** What is needed **
In the data, extract each line that holds the string "array".

_ _ _ _ _ _ _

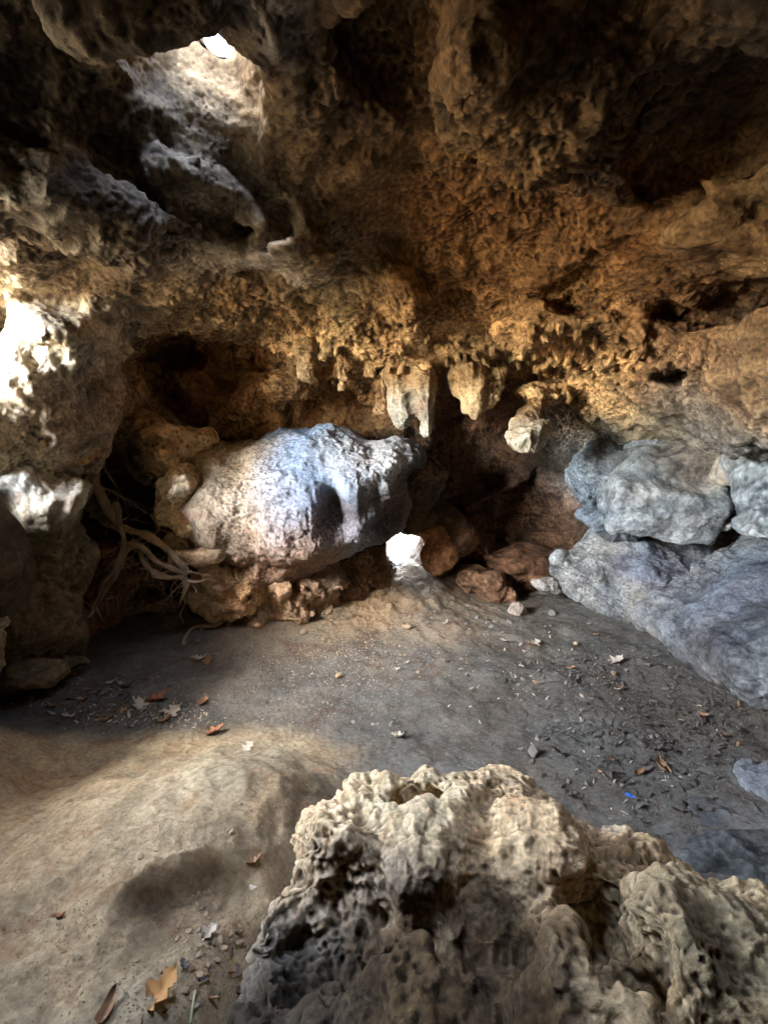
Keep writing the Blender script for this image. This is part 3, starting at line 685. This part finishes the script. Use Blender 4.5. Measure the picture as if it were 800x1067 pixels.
# --- hanging rock formations
hk = dict(vox=.02, lv=2, lump=.03, lumpf=6, k=.04, mat=rock_mat('dripstone', bump=.7, vary=.3, point=1.2))
hd = dict(amp=1.0, pit=.012, pits=14, fine=1.4, flute=.03, wp=.05)
for nm, lb, pr, cc, sd_ in [
  ('stalactite', 'pale twin lobed hanging rock above the right end of the domed rock', [C((415,390,3.9),(420,435,3.85),.13,.09), C((438,395,3.88),(445,444,3.82),.13,.07)], (.33,.30,.24), 41),
  ('stalactite', 'stubby yellowish hanging rock under the arch, left of the round one', [C((490,385,3.9),(497,418,3.85),.17,.11), C((515,392,3.9),(512,412,3.85),.10,.08)], (.40,.30,.17), 42),
  ('stalactite', 'round pale lump hanging lowest under the dark arch', [C((558,425,4.05),(550,445,3.88),.09,.10), E(548,455,3.80,(.165,.15,.12)), E(560,448,3.82,(.10,.12,.09))], (.36,.32,.24), 43),
  ('stalactite', 'small orange lump hanging left of the twin lobed rock', [C((397,395,3.95),(397,424,3.95),.09,.07)], (.34,.21,.11), 44),
  ('stalactite', 'small tan drip hanging from the ceiling lip above the domed rock', [C((358,370,3.8),(357,402,3.8),.08,.035)], (.36,.25,.13), 45),
  ('stalactite', 'narrow tan drip nearest the alcove on the ceiling lip', [C((318,360,3.75),(322,392,3.75),.10,.05)], (.34,.24,.13), 46)]:
    tag(make_rock(nm, pr, det=hd, col=cc, seed=sd_, zl=[(np.array([pr[0].c[0], pr[0].c[1], pr[0].c[2] + .16]), (.3,.3,.13), (.26,.16,.07))], **hk), lb, 'stalactite', 'rock formations hanging from the ceiling lip')

# --- foreground boulder
fb = [C((352,900,1.16),(440,895,1.18),.12,.14), C((440,895,1.18),(560,905,1.15),.14,.14), E(335,870,1.26,(.08,.10,.08)), E(392,842,1.33,(.10,.09,.08)),
      E(470,830,1.36,(.13,.07,.07)), E(535,836,1.35,(.11,.09,.07)), C((580,880,1.27),(680,932,1.18),.09,.08), C((680,932,1.18),(850,1010,1.02),.08,.10),
      ell((.22,1.12,.12),(.52,.30,.38)), ell((.80,1.02,.02),(.60,.30,.31)), ell((1.2,.8,0.05),(.5,.4,.32)),
      E(312,1010,.96,(.12,.14,.18)), E(305,1070,.86,(.11,.14,.14)), E(700,1040,.88,(.34,.22,.20)), E(575,1012,.86,(.055,.06,.07)), E(625,925,1.14,(.14,.13,.10)), C((578,1030,.84),(560,1110,.80),.04,.06),
      E(450,1075,.78,(.25,.14,.16)), C((440,905,1.05),(445,985,.98),.045,.03), C((455,1000,.92),(450,1060,.86),.035,.05)]
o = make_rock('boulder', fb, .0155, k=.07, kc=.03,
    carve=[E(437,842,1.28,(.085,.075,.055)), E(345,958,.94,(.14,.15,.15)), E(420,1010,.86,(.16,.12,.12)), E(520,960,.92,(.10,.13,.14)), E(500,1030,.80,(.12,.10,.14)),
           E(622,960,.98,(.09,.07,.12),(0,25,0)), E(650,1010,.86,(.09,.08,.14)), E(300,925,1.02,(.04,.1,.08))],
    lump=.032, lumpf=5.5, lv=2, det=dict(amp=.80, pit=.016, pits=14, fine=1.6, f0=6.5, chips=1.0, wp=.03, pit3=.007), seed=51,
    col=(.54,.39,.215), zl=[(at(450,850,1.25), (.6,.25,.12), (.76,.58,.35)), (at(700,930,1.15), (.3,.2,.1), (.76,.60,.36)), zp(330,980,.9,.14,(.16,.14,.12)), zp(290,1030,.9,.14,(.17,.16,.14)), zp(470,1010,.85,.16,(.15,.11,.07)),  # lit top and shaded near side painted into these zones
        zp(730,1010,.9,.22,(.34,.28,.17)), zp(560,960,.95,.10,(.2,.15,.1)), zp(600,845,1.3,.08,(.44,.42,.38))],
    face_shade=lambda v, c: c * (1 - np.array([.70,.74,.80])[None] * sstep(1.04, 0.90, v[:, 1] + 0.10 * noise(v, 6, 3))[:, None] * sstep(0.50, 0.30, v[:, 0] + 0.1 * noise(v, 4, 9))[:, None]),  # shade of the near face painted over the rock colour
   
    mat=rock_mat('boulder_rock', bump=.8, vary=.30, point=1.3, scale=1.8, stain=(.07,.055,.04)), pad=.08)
tag(o, 'big pale pitted boulder filling the foreground with its near face in shadow', 'boulder')
print('rocks', time.time() - T0)

# ------------------------------------------------------------------ roots
def root_mat():
    m, nt, b = nmat('root_bark'); L = nt.links.new
    tc = N(nt, 'ShaderNodeTexCoord'); mp = N(nt, 'ShaderNodeMapping'); L(tc.outputs['UV'], mp.inputs[0]); mp.inputs['Scale'].default_value = (26, 3.0, 1)
    n = N(nt, 'ShaderNodeTexNoise'); n.inputs['Scale'].default_value = 1.5; n.inputs['Detail'].default_value = 6; L(mp.outputs[0], n.inputs['Vector'])
    n2 = N(nt, 'ShaderNodeTexNoise'); n2.inputs['Scale'].default_value = 14; n2.inputs['Detail'].default_value = 4; L(tc.outputs['Object'], n2.inputs['Vector'])
    f = rampn(nt, n.outputs['Fac'], .3, .7); c = mixc(nt, 'MIX', f, (.20,.15,.11), (.62,.50,.36))
    c = mixc(nt, 'MULTIPLY', .6, c, mixc(nt, 'MIX', rampn(nt, n2.outputs['Fac'], .35, .65), (.5,.45,.42), (1.2,1.2,1.2)))
    L(c, b.inputs['Base Color']); b.inputs['Roughness'].default_value = .8
    bp = N(nt, 'ShaderNodeBump'); bp.inputs['Strength'].default_value = .9; bp.inputs['Distance'].default_value = .006; L(n.outputs['Fac'], bp.inputs['Height']); L(bp.outputs[0], b.inputs['Normal'])
    return m
M_root = root_mat()
def spline(P, per=9):
    P = np.array(P, float); Q = np.vstack([2*P[0]-P[1], P, 2*P[-1]-P[-2]]); out = []
    for i in range(1, len(Q) - 2):
        for t in np.arange(per) / per:
            a, b, c, d = Q[i-1], Q[i], Q[i+1], Q[i+2]
            out.append(.5 * ((2*b) + (-a+c)*t + (2*a-5*b+4*c-d)*t*t + (-a+3*b-3*c+d)*t**3))
    out.append(Q[-2]); return np.array(out)
def tube(P, r0, r1, seed=0, sides=16, wob=.018, lump=.45, flat=1.0):
    P = spline(P); n = len(P); s = np.linspace(0, 1, n)
    P = P + np.stack([noise(P, 7, seed + k * 9) for k in range(3)], 1) * wob
    rad = (r0 + (r1 - r0) * s ** .8) * (1 + lump * noise(P, 14, seed + 40)); rad[-1] *= .25; rad[-2] *= .75; rad[0] *= .5
    T = np.gradient(P, axis=0); T /= np.linalg.norm(T, axis=1, keepdims=True) + 1e-9
    up = np.array([.3, -.8, .5]); A = np.cross(T, up); A /= np.linalg.norm(A, axis=1, keepdims=True) + 1e-9; B = np.cross(T, A)
    th = np.linspace(0, 2*np.pi, sides, endpoint=False)
    ring = P[:, None] + rad[:, None, None] * (np.cos(th)[None, :, None] * A[:, None] + flat * np.sin(th)[None, :, None] * B[:, None])
    v = ring.reshape(-1, 3); nr = v - np.repeat(P, sides, 0)
    v = v + nr * (.25 * noise(v, (38, 38, 14), seed))[:, None]
    i = np.arange(n * sides).reshape(n, sides); j = np.roll(i, -1, 1)
    q = np.stack([i[:-1], j[:-1], j[1:], i[1:]], -1).reshape(-1, 4)
    vv = np.vstack([v, P[:1], P[-1:]]); a, b = n * sides, n * sides + 1
    t0 = np.stack([np.full(sides, a), j[0], i[0]], 1); t1 = np.stack([np.full(sides, b), i[-1], j[-1]], 1)
    me = np_mesh('tube', vv, [q, t0, t1])
    uv = me.uv_layers.new(name='UV'); li = np.empty(len(me.loops), np.int32); me.loops.foreach_get('vertex_index', li)
    U = np.r_[np.tile(np.abs(np.linspace(-1, 1, sides)), n), 0, 0]; W = np.r_[np.repeat(s * n * .05, sides), 0, 0]
    uv.data.foreach_set('uv', np.stack([U[li], W[li]], 1).astype(np.float32).ravel())
    return me
def root(nm, label, pts, r0, r1, branches=(), seed=0, **kw):
    o = link(nm, tube([at(*p) for p in pts], r0 * 1.2, r1 * 1.2, seed, **kw), M_root); tag(o, label, 'root', 'bare tree roots hanging beside the crack')
    for k, (bp, a, b) in enumerate(branches):
        link('rootlet', tube([at(*p) for p in bp], a, b, seed + 5 + k, sides=8, wob=.014), M_root, o)
    hairs(o, pts, 7, seed + 60)
    return o
def hairs(o, pts, n_, seed):
    r = np.random.default_rng(seed); S = spline([at(*p) for p in pts])
    for _ in range(n_):
        a = S[r.integers(2, len(S) - 2)]; d = r.normal(size=3) * np.array([1, .6, .7]) + np.array([0, -.1, -.6]); d /= np.linalg.norm(d); l = .07 + .16 * r.random()
        Q = [a, a + d * l * .4 + r.normal(size=3) * .012, a + d * l * .75 + r.normal(size=3) * .02, a + d * l + r.normal(size=3) * .03]
        link('rootlet', tube(Q, .0045, .0015, seed + _, sides=6, wob=.01), M_root, o)
root('tree_root', 'thick pale root hanging straight down from the dark crack', [(99,440,3.7),(98,470,3.6),(97,490,3.55),(101,510,3.5),(109,525,3.46),(117,537,3.45),(124,548,3.44)], .030, .026,
     [([(97,488,3.55),(92,497,3.5),(87,506,3.5)], .013, .006), ([(101,452,3.66),(107,470,3.7),(112,492,3.7),(124,512,3.65),(134,530,3.6)], .010, .004)], 1)
root('tree_root', 'long forked root dropping from the knot down to the dirt floor', [(120,522,3.5),(124,540,3.42),(128,556,3.38),(129,568,3.36),(124,582,3.34),(116,598,3.34),(106,614,3.34),(99,630,3.34),(98,642,3.35),(96,656,3.38)], .022, .007,
     [([(99,632,3.34),(103,640,3.33),(109,648,3.33)], .008, .003)], 2)
root('tree_root', 'darker thin root running beside the forked one out along the floor', [(140,562,3.5),(131,577,3.44),(122,596,3.42),(113,612,3.40),(104,628,3.38),(92,642,3.3),(76,652,3.2),(56,661,3.08),(38,668,2.98)], .016, .006, (), 3)
root('tree_root', 'thickest weathered root slanting right into the splintered bundle', [(96,534,3.62),(112,543,3.5),(128,552,3.42),(148,556,3.4),(164,566,3.38),(178,578,3.36),(188,590,3.35),(193,602,3.36)], .026, .020,
     [([(180,580,3.34),(192,588,3.32),(206,584,3.32)], .008, .003), ([(188,592,3.34),(203,596,3.34),(222,599,3.38)], .008, .003)], 4, flat=.8)
root('tree_root', 'split root strand running along the underside of the thickest root', [(126,566,3.40),(142,568,3.36),(156,577,3.33),(170,587,3.32),(184,594,3.32),(194,600,3.34)], .016, .012, (), 5)
root('tree_root', 'looping lower root that curves up to meet the splintered bundle', [(146,566,3.42),(147,578,3.36),(154,590,3.32),(166,599,3.30),(180,603,3.30),(192,600,3.32)], .017, .011,
     [([(160,594,3.30),(172,596,3.26),(182,590,3.28)], .008, .003)], 6)
root('tree_root', 'short broken root stub pointing down at the end of the bundle', [(192,594,3.36),(194,606,3.34),(191,618,3.34),(187,630,3.36)], .019, .006, [([(192,604,3.34),(203,607,3.33),(216,604,3.35)], .008, .003)], 7)
root('tree_root', 'slim root arching across the shadow above the bundle', [(104,508,3.62),(118,512,3.6),(132,520,3.58),(144,529,3.58),(154,536,3.6)], .010, .005, (), 8)
root('tree_root', 'forked grey root crossing behind the forked one to the right', [(116,590,3.5),(128,578,3.46),(140,566,3.44),(150,560,3.44)], .014, .012, (), 9)
root('tree_root', 'short curled root piece on the ledge above the bundle', [(158,536,3.6),(163,544,3.55),(165,553,3.53),(161,559,3.52)], .011, .005, (), 10)
fr = [(256,632),(246,640),(236,645),(224,652),(212,653),(203,655),(197,661),(193,671)]
P = []
for px, py in fr:
    q_ = on_z(px, py, .05)
    for _ in range(4): q_ = on_z(px, py, floor_z(q_[0], q_[1]) + .014)
    P.append(q_)
o = link('tree_root', tube(P, .026, .012, 12), M_root); tag(o, 'dark root curling over the open floor below the broken tan rock', 'root')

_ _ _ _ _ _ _

** Written response **
    tag(make_rock(nm, pr, det=hd, col=cc, seed=sd_, zl=[(np.array([pr[0].c[0], pr[0].c[1], pr[0].c[2] + .16]), (.3,.3,.13), (.26,.16,.07))], **hk), lb, 'stalactite', 'rock formations hanging from the ceiling lip')
    face_shade=lambda v, c: c * (1 - np.array([.70,.74,.80])[None] * sstep(1.04, 0.90, v[:, 1] + 0.10 * noise(v, 6, 3))[:, None] * sstep(0.50, 0.30, v[:, 0] + 0.1 * noise(v, 4, 9))[:, None]),  # shade of the near face painted over the rock colour
    P = np.array(P, float); Q = np.vstack([2*P[0]-P[1], P, 2*P[-1]-P[-2]]); out = []
    out.append(Q[-2]); return np.array(out)
    up = np.array([.3, -.8, .5]); A = np.cross(T, up); A /= np.linalg.norm(A, axis=1, keepdims=True) + 1e-9; B = np.cross(T, A)
        a = S[r.integers(2, len(S) - 2)]; d = r.normal(size=3) * np.array([1, .6, .7]) + np.array([0, -.1, -.6]); d /= np.linalg.norm(d); l = .07 + .16 * r.random()